Objetos moderninhos

Quando escolho um guarda-chuva automático, faço questão que a mola seja sempre bem forte. Mais rápido para abrir, mais resistente para permanecer aberto, com pose que quem é de boa qualidade. Sem dúvida, também, os de tamanho gigante para proteger melhor e, quem sabe, até me manter seca.

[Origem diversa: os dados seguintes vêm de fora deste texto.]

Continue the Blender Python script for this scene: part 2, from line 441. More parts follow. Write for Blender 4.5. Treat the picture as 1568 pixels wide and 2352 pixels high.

Imaginem a cena, dentro de um ônibus apinhado, bem literalmente, com as pessoas se encaixando umas nas outras, tal como uma pinha, para caberem dentro de um veículo construído para a metade do número de passageiros. Entra uma passageira (no caso eu) destrambelhada, cheia de sacolas, com seu precioso guarda-chuva automático enganchado de qualquer jeito entre os dedos. Vira daqui e vira dali e o objeto se abre sozinho, com toda a força que tem direito, o possante que é. Alguém empurra de um lado, outro tenta ajudar de outro. Raspa no rosto de um, cutuca a orelha do outro. Pânico das mães protegendo as criancinhas, alguns se abaixando para escapar das furadelas. Fechar? Nem pensar.... Com que mão para puxar com força o objeto que tem vida própria.

Só quem pega ônibus bem cheio pode fazer idéia do que seja lutar contra as forças das palavras que vinham de todos os lados e nem consegui captar a metade. A zoada foi tanta que desci pela mesma porta que entrei e fui curtir minha vergonha andando até outro ponto, não sem antes jogar na primeira lixeira aquele caro e especial objeto que mostrou quem manda.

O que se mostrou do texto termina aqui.